"On Friday morning, at 8 am, military factions entered Baniyas with militias from the region, particularly from Bayda [a village 12 kilometers to the south], where a massacre had been committed during the time of the al-Assad regime. There were foreigners with them, Turkmen and Chechens. They started killing people. They were everywhere," said a resident of an Alawite neighborhood in this multi-faith town on the Syrian coast. This witness, like all those contacted via telephone by Le Monde, requested anonymity for their own safety.
Since Friday, March 7, Syrians of the Alawite faith, a dissident branch of Shiism, have been subjected to violence on a scale unprecedented since the fall of President Bashar al-Assad on December 8, 2024. Having been part of the power base of the Assad clan, some willingly, most forcibly, they are considered to be complicit in the crimes perpetrated against the population during the 54 years of the clan's reign, including 13 years of civil war.

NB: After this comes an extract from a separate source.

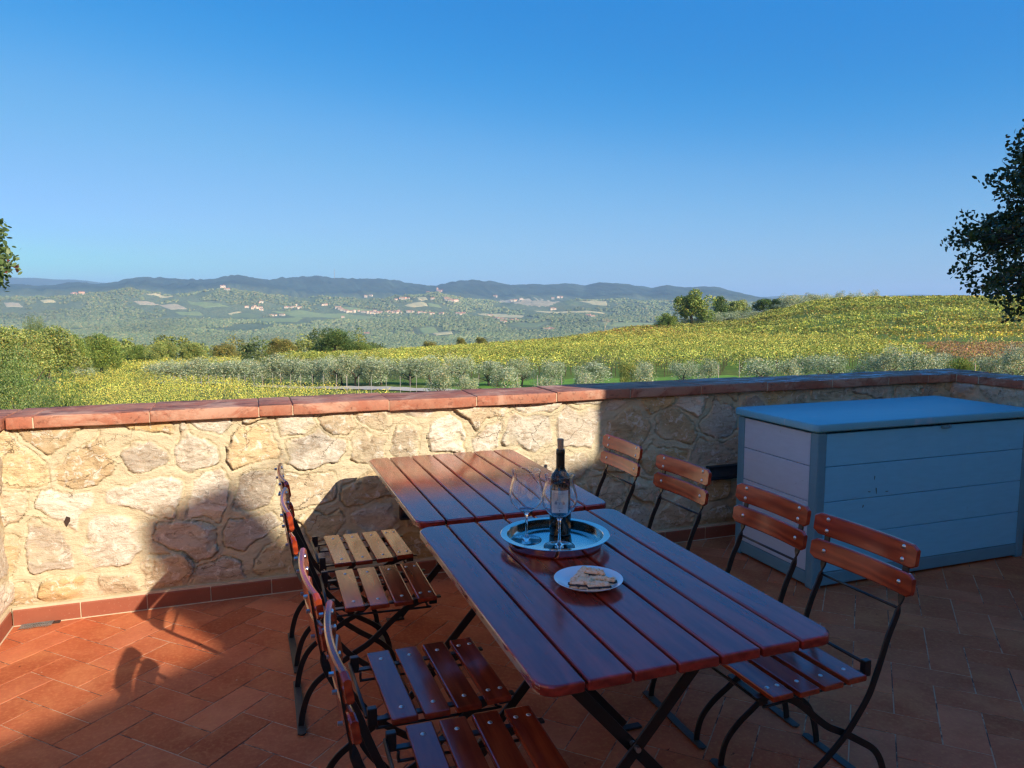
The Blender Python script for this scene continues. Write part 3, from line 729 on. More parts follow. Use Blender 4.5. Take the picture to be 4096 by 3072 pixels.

In Alawite strongholds in the west and center of the country, civilians were targeted on the sidelines of deadly fighting that pitted security forces, drawn from the coalition of Islamist groups led by the ruling Hayat Tahrir al-Sham (HTS, Levant Liberation Organization) against members of militias loyal to the al-Assad clan. According to a provisional toll compiled Saturday evening by the Syrian Observatory for Human Rights (SOHR), 745 Alawite civilians were killed in the coastal regions and mountains of Latakia. Fighting between security forces and pro-Assad militiamen left 273 dead.